New Year’s as a Holy Day

            In writing this piece I want first of all to convey that I do not write this to be argumentative. We live in a diverse world, and our world within the Christian faith is full of diversity. I don’t imagine myself to be perfect, nor do I expect anyone else to be perfect. Christians like families live in houses they can call home. Our houses usually have flaws, but we are happy for everyone who has shelter over their head and a place to call home. I look at the Christian life in a similar way. I have Catholic, Protestant, Orthodox, and Charismatic friends. I have found among such a variety of friends many people who love Christ whether we agree or not in all the details. I will not try to argue you out of your homes, but I hope to encourage each of you in some way to love and value Christ all the more.

            I have found what seems likely to be my earthly home within Anglicanism. You may have a different home but you might be able to understand why Anglicanism became my home. Before I became a Christian, the poetry of John Donne stunned me. He wrote a poem telling death not to be proud. He informed death that death itself would die. I thought, as I read Donne’s poem that he was likely crazy. I also quietly thought that maybe he knew something I didn’t know. I was fascinated by his poems on repentance, his meditation on the bell that tolls softly. I think Donne prepared the way for my feeling the growing need for a Savior, a mediator, a guide to bring me to God. Later after I became a Christian one of the first books to inspire passion in me as a Christ follower was J.I. Packer’s Knowing God. Later in a mid-life crisis, where I began to realize my Christian life was not human enough. I found a part of the answer in C.S. Lewis’ The Four Loves. All these writers were Anglicans. I guess that is part of why the time came when I felt at home in the Anglican expression of the Christian faith. Wherever you have found your home in the faith, I imagine there is a story of how God drew you to that place. Whether our homes here on earth change in the future or not, we know our Redeemer lives and he is building a dwelling place that will be the home we have always been seeking.

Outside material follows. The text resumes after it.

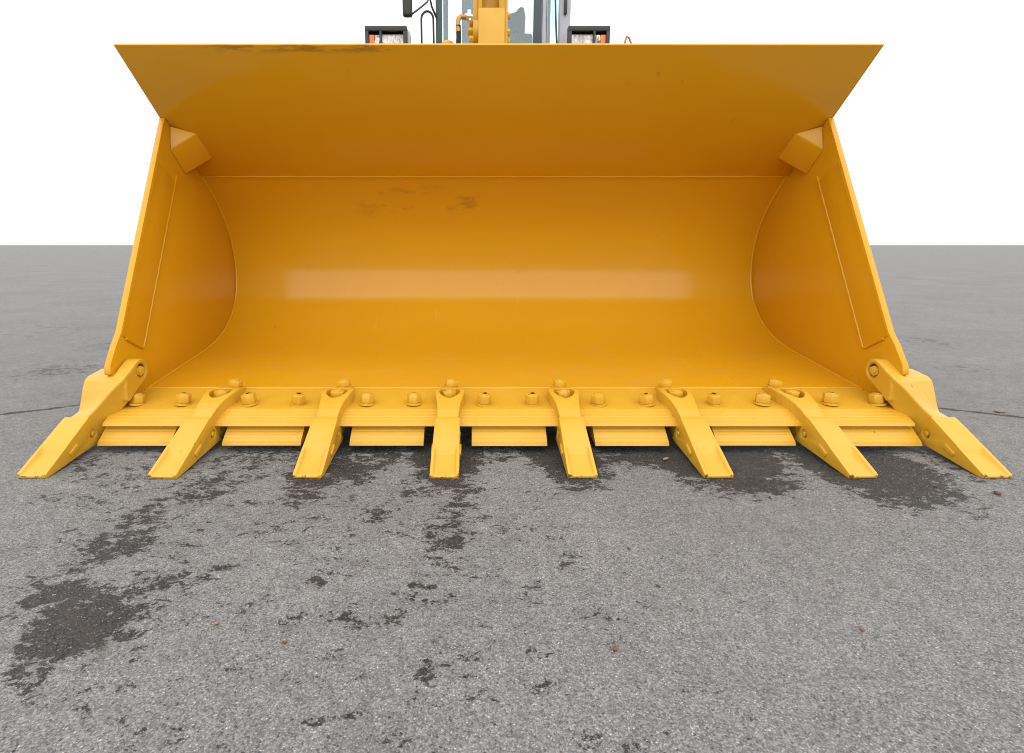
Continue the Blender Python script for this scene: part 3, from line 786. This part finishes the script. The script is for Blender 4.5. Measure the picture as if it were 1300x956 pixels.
# headlights
for sgn, cx_ in ((-1, -0.742), (1, 0.692)):
    y = 4.2
    hd = part("headlight", merge(
        bevelled(box(cx_ - .148, cx_ + .148, y, y + .16, 2.215, 2.250), .004),
        bevelled(box(cx_ - .148, cx_ + .148, y, y + .16, 2.020, 2.055), .004),
        bevelled(box(cx_ - .148, cx_ - .122, y + .001, y + .16, 2.05, 2.22), .004),
        bevelled(box(cx_ + .122, cx_ + .148, y + .001, y + .16, 2.05, 2.22), .004),
        bevelled(box(cx_ - sgn * .0 + (.030 if sgn > 0 else -.046), cx_ + (.046 if sgn > 0 else -.030), y + .002, y + .15, 2.05, 2.22), .003),
        box(cx_ - .125, cx_ + .125, y + .10, y + .15, 2.05, 2.22)), M['black'])
    big = (cx_ - .122, cx_ + .030) if sgn > 0 else (cx_ - .030, cx_ + .122)
    sml = (cx_ + .046, cx_ + .122) if sgn > 0 else (cx_ - .122, cx_ - .046)
    zt = 2.196
    rf = []
    n = 9
    vv_ = [(big[0] + (big[1] - big[0]) * i / n, y + .022 + .022 * (1 - ((i / n - .5) ** 2 + (j / n - .5) ** 2) * 2), 2.05 + (zt - 2.05) * j / n) for j in range(n + 1) for i in range(n + 1)]
    rf = raw(vv_, [(j * (n + 1) + i, j * (n + 1) + i + 1, (j + 1) * (n + 1) + i + 1, (j + 1) * (n + 1) + i) for j in range(n) for i in range(n)])
    link("reflector", rf, M['reflector'], hd)
    link("lens", bevelled(box(big[0], big[1], y + .012, y + .018, 2.05, zt), .002), M['lens'], hd)
    mid = (sml[0] + sml[1]) / 2
    oi = (mid, sml[1]) if sgn > 0 else (sml[0], mid)
    wi = (sml[0], mid) if sgn > 0 else (mid, sml[1])
    link("indicator", bevelled(box(oi[0], oi[1], y + .014, y + .05, 2.05, zt), .004), M['amber'], hd)
    link("reflector", bevelled(box(wi[0], wi[1], y + .016, y + .06, 2.05, zt), .004), M['reflector'], hd)
    part("lamp_bracket", bevelled(box(cx_ - .03, cx_ + .03, y + .06, y + .12, 1.83, 2.03), .004), M['lilac'])
    x_ = cx_ - sgn * .157
    link("bracket_side", bevelled(box(x_ - .008, x_ + .008, y + .02, y + .14, 2.0, 2.225), .003), M['lilac'], hd)

# cab
cab = part("cab", bevelled(box(-.50, .79, 5.38, 6.9, 1.60, 2.05), .03), M['arm'])
link("roof", bevelled(box(-.50, .79, 5.38, 6.9, 3.80, 3.92), .04), M['arm'], cab)
def cabp(name, x0, x1, y0, y1, mat, z0=2.0, z1=3.82, bev=.006):
    return link(name, bevelled(box(x0, x1, y0, y1, z0, z1), bev), mat, cab)
cabp("pillar", -.464, -.407, 5.40, 5.46, M['slate'])
cabp("pillar", .424, .494, 5.40, 5.47, M['slate'])
cabp("door_frame", .500, .537, 5.41, 5.46, M['lilac'])
cabp("door_frame", .541, .552, 5.42, 5.46, M['lilac'])
cabp("pillar", .655, .754, 5.40, 5.50, M['lilac'])
for x in (-.464, .700):
    cabp("pillar", x, x + .054, 6.80, 6.86, M['slate'])
cabp("windscreen", -.407, .424, 5.425, 5.431, M['winglass'], bev=0)
cabp("door_pane", .552, .655, 5.44, 5.446, M['winglass'], bev=0)
cabp("rear_window", -.41, .70, 6.82, 6.826, M['winglass'], bev=0)
cabp("side_window", -.450, -.444, 5.46, 6.80, M['winglass'], bev=0)
cabp("side_window", .738, .744, 5.50, 6.80, M['winglass'], bev=0)
link("wiper", tube([(.605, 5.36, 2.95), (.613, 5.36, 2.75), (.630, 5.36, 2.5), (.64, 5.37, 2.3)], .009, 8), M['black'], cab)
link("door_handle", bevelled(box(.690, .716, 5.365, 5.40, 2.77, 3.0), .006), M['black'], cab)
link("console", bevelled(prism([(5.5, 2.0), (5.48, 3.0), (5.62, 3.25), (5.7, 3.25), (5.75, 2.0)], -.229, -.10), .02, 3), M['slate'], cab)
# seat: cushion, backrest with rounded shoulder
seat_pts = [(.16, 2.0), (.16, 3.07), (.27, 3.055), (.315, 3.075), (.352, 3.12), (.392, 3.115), (.412, 3.02), (.405, 2.86), (.385, 2.80), (.395, 2.0)]
sv = [(x, 6.1, z) for x, z in seat_pts] + [(x, 6.24, z + .01) for x, z in seat_pts]
n = len(seat_pts)
seat = link("seat", bevelled(raw(sv, [tuple(range(n)), tuple(range(n, 2 * n))] + [(i, (i + 1) % n, n + (i + 1) % n, n + i) for i in range(n)]), .02, 3), M['seat'], cab)
link("cushion", bevelled(prism([(5.65, 2.0), (5.62, 2.70), (6.08, 2.78), (6.12, 2.0)], .10, .44), .03, 3), M['seat'], seat)
link("armrest", bevelled(prism([(5.66, 2.50), (6.08, 2.82), (6.08, 2.88), (5.66, 2.60)], .26, .33), .015, 3), M['black'], seat)

# mirror on its arm
mr = part("mirror", bevelled(box(-.736, -.652, 5.17, 5.23, 2.680, 3.10), .018, 3), M['black'])
link("mirror_arm", tube([(-.66, 5.2, 2.70), (-.58, 5.22, 2.765), (-.525, 5.25, 2.82), (-.50, 5.28, 2.90), (-.49, 5.36, 3.05)], .008, 8), M['black'], mr)
link("mirror_arm", tube([(-.507, 5.28, 2.87), (-.49, 5.30, 2.80), (-.455, 5.38, 2.74)], .009, 8), M['black'], mr)

# ------------------------------------------------------------------ small things on the asphalt
gr_v, gr_f = [], []
for k in range(5200):
    y = 0.35 + 3.6 * random.random() ** 1.6
    x = random.uniform(-1.1, 1.1) * (0.55 + y * 0.95) - 0.1
    s = random.uniform(0.0010, 0.0024) * (1.7 if random.random() < 0.05 else 1)
    a = random.uniform(0, 6.28); b0 = len(gr_v)
    for i in range(4):
        q = s * random.uniform(0.8, 1.35)
        gr_v.append((x + q * math.cos(a + i * 1.571), y + q * math.sin(a + i * 1.571), -0.0004))
    gr_v.append((x + random.uniform(-.3, .3) * s, y + random.uniform(-.3, .3) * s, s * random.uniform(0.6, 1.1)))
    gr_f += [(b0 + i, b0 + (i + 1) % 4, b0 + 4) for i in range(4)]
gme2 = bpy.data.meshes.new("loose_grit"); gme2.from_pydata(gr_v, [], gr_f); gme2.update()
g = link("loose_grit", gme2, M['grit']); g['kind'] = 'stuff'; g['label'] = 'fine loose stone grit strewn over the asphalt'

def leaf_mesh(L, W, seed, curl=0.35):
    rr = random.Random(seed); v, f = [], []
    n, m = 8, 4
    for i in range(n + 1):
        t = i / n; w = W * math.sin(math.pi * min(1, t ** 0.8)) ** 0.8 * 0.5 + 0.0003
        for j in range(m + 1):
            u = j / m * 2 - 1
            z = 0.0008 + curl * W * (u * u) * rr.uniform(0.6, 1.0) + 0.12 * L * (t - .5) ** 2 + rr.uniform(0, .04) * W
            v.append(((t - .5) * L, u * w, z))
    for i in range(n):
        for j in range(m):
            b = i * (m + 1) + j
            f.append((b, b + 1, b + m + 2, b + m + 1))
    me = raw(v, f)
    bm = bmesh.new(); bm.from_mesh(me)
    ex = bmesh.ops.solidify(bm, geom=bm.faces[:], thickness=0.0004)
    bm.to_mesh(me); bm.free()
    return me
LEAVES = [
    ("dry_leaf", (2.197, 2.345), .042, .020, 'leaf_tan', 'small tan dry leaf on the joint crack right of the bucket', 'leaf'),
    ("dry_leaf", (1.427, 1.534), .026, .015, 'leaf_brown', 'dark brown curled leaf just below the rightmost tooth', 'leaf'),
    ("dry_leaf", (0.271, 1.086), .011, .006, 'leaf_green', 'tiny dull green leaf alone on the dry asphalt right of centre', 'leaf'),
    ("dry_leaf", (0.619, 0.950), .013, .008, 'leaf_orange', 'tiny orange leaf at the lower right of the asphalt', 'leaf'),
    ("dry_leaf", (-0.630, 0.965), .011, .008, 'leaf_tan', 'tiny tan leaf right of the big water stain, lower left', 'leaf'),
    ("dry_leaf", (-0.480, 0.913), .010, .006, 'leaf_brown', 'tiny brown leaf near the bottom, between stain and damp spots', 'leaf'),
    ("dry_leaf", (0.535, 1.801), .030, .014, 'leaf_tan', 'tan leaf lying in the wet patch left of the sixth tooth', 'leaf'),
    ("dry_leaf", (0.93, 1.80), .016, .009, 'leaf_orange', 'small reddish leaf in the wet patch between sixth and seventh teeth', 'leaf'),
    ("dry_leaf", (1.289, 1.588), .020, .008, 'leaf_brown', 'thin dark leaf fragment between the two rightmost teeth', 'leaf'),
]
for k, (nm, (x, y), L_, W_, mt, lab, cat) in enumerate(LEAVES):
    o = link(nm, leaf_mesh(L_, W_, k), M[mt], None, (x, y, 0.0006)); o.rotation_euler = (0, 0, random.uniform(0, 6.28))
    tag(o, lab, cat, 'bits of leaf on the asphalt')
bm = bmesh.new(); bmesh.ops.create_icosphere(bm, subdivisions=2, radius=0.0048)
for v in bm.verts:
    v.co.z *= 0.86; v.co.x *= 1 + random.uniform(-.06, .06)
    if v.co.z > 0.0036: v.co.z -= 0.0008
bmesh.ops.create_cone(bm, segments=6, radius1=.0006, radius2=.0004, depth=.006, cap_ends=True, matrix=Matrix.Translation((0, 0, .0055)))
me = bpy.data.meshes.new("berry"); bm.to_mesh(me); bm.free()
for f in me.polygons: f.use_smooth = True
tag(link("fallen_berry", me, M['leaf_red'], None, (0.130, 0.895, 0.0041)), 'small red berry on the dry asphalt below the fifth tooth', 'berry')
bpy.context.view_layer.update()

            In my church, we follow the Church calendar that has been around from the times of the early Church. For some of you the calendar must seem like an innovation to be avoided. For others, you might wonder how Christians would live out the faith without the seasons you have known since you were young or became a Christian where the Christian calendar was a given. I hope for each of you how I see a connection between Christmas and New Year’s Day will make sense and be encouraging to you in keeping the faith.

            I don’t know many people who would be dogmatic concerning whether or not Jesus was born on December 25. We probably celebrate Christ’s birth in the end of December because He is considered by Christians as the Light of the World, and as early Christians moved from the Jewish religious calendar to a Christian one, the Jewish Festival of Lights (Chanukah) seemed the good time to celebrate Christ’s entrance into the world as the Light of the World. Since Christ was crucified during the Passover, His death and resurrection are recognized near the time of the Passover in the Christian calendar, and as the Holy Spirit was given to the Church on the Jewish day of Pentecost, that is when the Christian calendar celebrates that event.

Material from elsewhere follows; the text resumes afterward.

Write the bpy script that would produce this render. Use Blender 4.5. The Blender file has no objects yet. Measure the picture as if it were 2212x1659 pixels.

            In the traditional Christian calendar, Christmas is a twelve day season and not just a one day celebration. That was how the medieval song “the twelve days of Christmas” came into being. If you follow the logic of the church calendar, New Year’s Day is celebrated on the eighth day of Christmas. The eighth day of a Jewish boy’s life is the day of a special event for him, even if he is not old enough to understand what it means. On the eighth day his mother presents him to the Priest or Rabbi for circumcision. The event joins together his being given his covenant name, such as Jesus because he would save his people from their sin; and he is circumcised, and he is officially made a member of God’s covenant that He made with the Patriarchs and Israel.

            Have you ever thought about the implications of Jesus being circumcised on the eighth day? God had made promises to patriarchs to establish his covenant with Israel. He had made promises to Abraham and his seed. He had made promises to Isaac and his seed, to Jacob and his seed, and to David and his seed. In Christian explanation of the promised seed, the promise that bound together all the promises to the patriarchs was that that each of them involved God’s promise to both the patriarch and his seed. St. Paul pointed out the singularity of the seed promised in the covenant. In a Christian understanding all the promises of God’s covenant involved the expected seed. The promise given to Abraham, Isaac, Jacob, and David waited for the coming of the seed for final fulfillment.

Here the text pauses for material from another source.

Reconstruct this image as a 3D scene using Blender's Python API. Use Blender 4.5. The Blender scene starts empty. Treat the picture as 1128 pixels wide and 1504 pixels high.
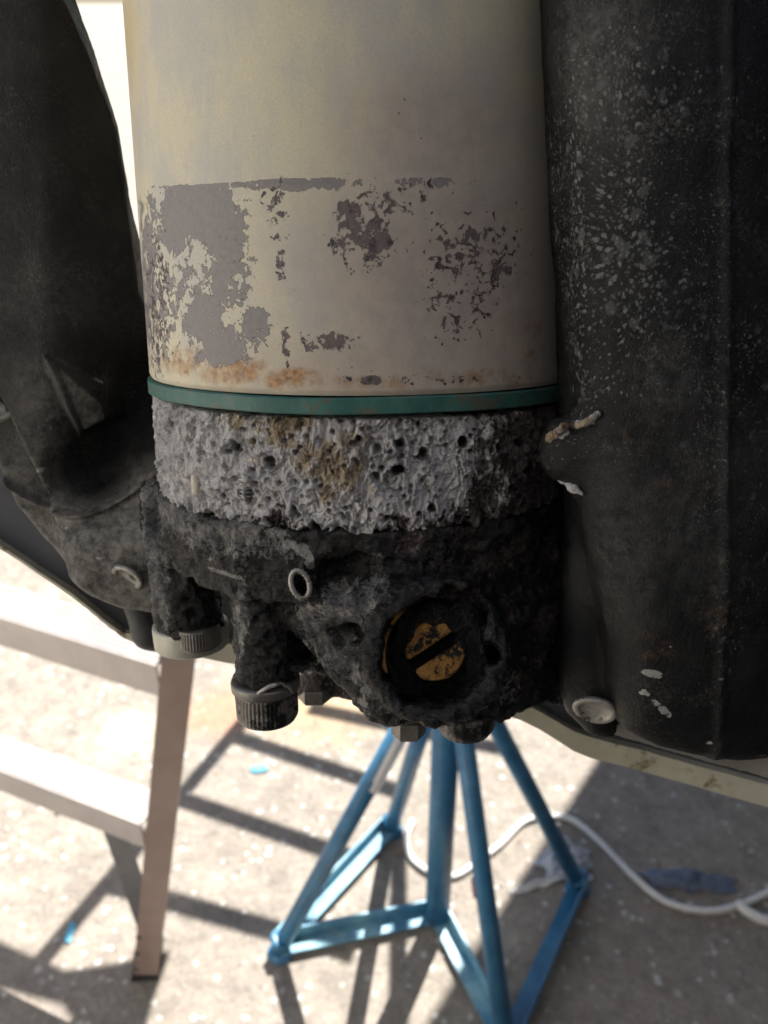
import bpy, bmesh, math, random
import numpy as np
from mathutils import Matrix, Vector
from math import radians as R_
S = bpy.context.scene
C = S.collection
random.seed(7)
# ------------------------------------------------------------------ camera, sky, sun
FPX = 1300.0; CX = 564.0; CY = 752.0            # focal length and centre in photo pixels
PITCH = R_(30); CAMH = 1.2
cam_pos = np.array([0, 0, CAMH])
cr = np.array([1., 0, 0]); cu = np.array([0, math.sin(PITCH), math.cos(PITCH)]); cf = np.array([0, math.cos(PITCH), -math.sin(PITCH)])
cd = bpy.data.cameras.new('camera'); cam = bpy.data.objects.new('camera', cd); C.objects.link(cam)
cam.location = cam_pos; cam.rotation_euler = (R_(90) - PITCH, 0, 0)
cd.sensor_fit = 'VERTICAL'; cd.sensor_height = 4.8; cd.sensor_width = 3.6
cd.lens = FPX / 1504 * 4.8
cd.clip_start = 0.01; cd.clip_end = 3000
cd.dof.use_dof = True; cd.dof.focus_distance = 0.192; cd.dof.aperture_fstop = 3.0
S.camera = cam
SUN_EL = R_(57); az = np.array([.41, .91]); az /= np.linalg.norm(az)
sun_dir = np.array([az[0] * math.cos(SUN_EL), az[1] * math.cos(SUN_EL), math.sin(SUN_EL)])
w = bpy.data.worlds.new('World'); S.world = w; w.use_nodes = True
nt = w.node_tree; bg = nt.nodes['Background']
sk = nt.nodes.new('ShaderNodeTexSky'); sk.sky_type = 'NISHITA'; sk.sun_disc = False
sk.sun_elevation = SUN_EL; sk.sun_rotation = math.atan2(az[0], az[1])
sk.dust_density = 1.0
nt.links.new(sk.outputs[0], bg.inputs[0]); bg.inputs[1].default_value = 0.05
sl = bpy.data.lights.new('sun', 'SUN'); sl.energy = 5.0; sl.angle = R_(0.53); sl.color = (1, .96, .89)
so = bpy.data.objects.new('sun', sl); C.objects.link(so)
so.rotation_euler = Vector(sun_dir).to_track_quat('Z', 'Y').to_euler()
S.view_settings.view_transform = 'Standard'; S.view_settings.look = 'None'
S.view_settings.exposure = 1.5; S.view_settings.gamma = 1; S.view_settings.use_curve_mapping = False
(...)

            The seed was also promised to at least two women. The promise was offered in relationship to Eve when the promise was given that the seed of the woman would have his heel bruised and the Serpent would have his head crushed. The promise seems to have been recited in substance as Mary agreed to bear the child to be conceived in her. So this promised seed was a promise made to both Patriarchs and Matriarchs.

            `Something special happened on the eighth day of Christ’s life. As Christ was circumcised he was officially named Jesus for he would save his people from their sin. In the purpose of God, Jesus became one with his people in the covenant God made with Israel. He was God become flesh. He was God taking his place among men to ratify the ancient covenant no man had been able to fulfill. But He was also man faithfully keeping the covenant for his fellow brothers and sisters in the covenant. St. Paul makes what seems at first to be a surprising statement. He says that since by man came death, so by man also came the resurrection. (I Corinthians 15:21) In Paul’s perspective it was essential that Jesus in his humanity would face death and overcome it as a human being. The Apostle Paul always upholds Christ’s Deity, but our salvation is also the crowning achievement of Christ’s humanity. He joined us in the weakness of our humanity, yet without sin, and being found in appearance as a man submitted himself faithfully to his humanity to the point of death. Then the beauty of what had taken place could be fulfilled. Death could not hold him for he was without sin. He had become the Lamb of God by virtue of his union with us and when death grasped him on the cross it could not hold him under its power. He rose from the dead as a member of the covenant acting for those believing in the covenant.

            There are two things about God’s plan for our redemption that never cease to amaze me.

            First when God created man in His image, it would seem likely that God was already committed to fill that image with His own presence, that our image after being broken might be redeemed and restored.

            Secondly when God made his promise of His covenant with patriarchs and matriarchs, He was seemingly committed to Jesus becoming the one true seed who would be the one through whom all the promises of God would be ratified.

            On the eighth day of Jesus life, He was circumcised, named, and enrolled into the covenant that God had made with Patriarchs and Matriarchs. On this eighth day the old began to be fulfilled and the new began to be revealed. It was the basis for celebrating a very Happy New Year.